The decline began in 2003 as a result of Agenda 2010 – Chancellor Schröder’s labor market reform program. Then, in February 2004, the SPD fell to 21 percent in the Politbarometer [Political Barometer] poll. The party was beginning to come apart at the seams. An “Initiative for Labor and Social Justice” was launched in the early part of the year. It consisted mainly of functionaries from the IG Metall trade union who had been tinkering with their plans for almost a year. They accused the SPD of abandoning the principles of solidarity and justice. The SPD responded by booting out its critics, who were already threatening to found a rival party. This sowed the seeds for the establishment of the “Left Party,” because the initiative gave birth to the Electoral Alternative for Labor and Social Justice [WASG or Wahlalternative Arbeit und Soziale Gerechtigkeit], an electoral alliance with the PDS, and finally the merging of the two.
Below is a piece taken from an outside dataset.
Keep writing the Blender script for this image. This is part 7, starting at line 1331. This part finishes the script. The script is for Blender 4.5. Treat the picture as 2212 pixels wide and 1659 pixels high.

The man who forged this alliance was former SPD chairman Oskar Lafontaine.

The Opel among Parties

In the last Bundestag election, the SPD once again cleared the 30 percent hurdle, but since then it has received only about 25 percent in surveys. For the last eighteen months, it has been virtually glued to the spot. Basically the party is faring like Opel. The car company does not lack money, but rather buyers, and buyers cannot simply be bought, at least not until Opel invents a perpetual motion machine. Opel’s dilemma with car buyers is the same as the SPD’s with voters. Their numbers are declining. This is a process that can occur in full view of the public and yet still seem impossible. We tend to think that institutions older than ourselves cannot cease to exist – forgetting that most of them already did a long time ago.

[ . . . ]

The large mainstream parties want to represent everybody, not only the small groups bound together by special interests, community ties, hopes or fixed ideas. Incidentally, this is why the use of the term “large mainstream party” [Volkspartei] to describe the SPD was controversial for so long. The SPD originally wanted to be a party for just one class of society, and it stuck to this goal well into the 1950s. But in the end, the term also caught on for the SPD – and justifiably so, based on its size alone.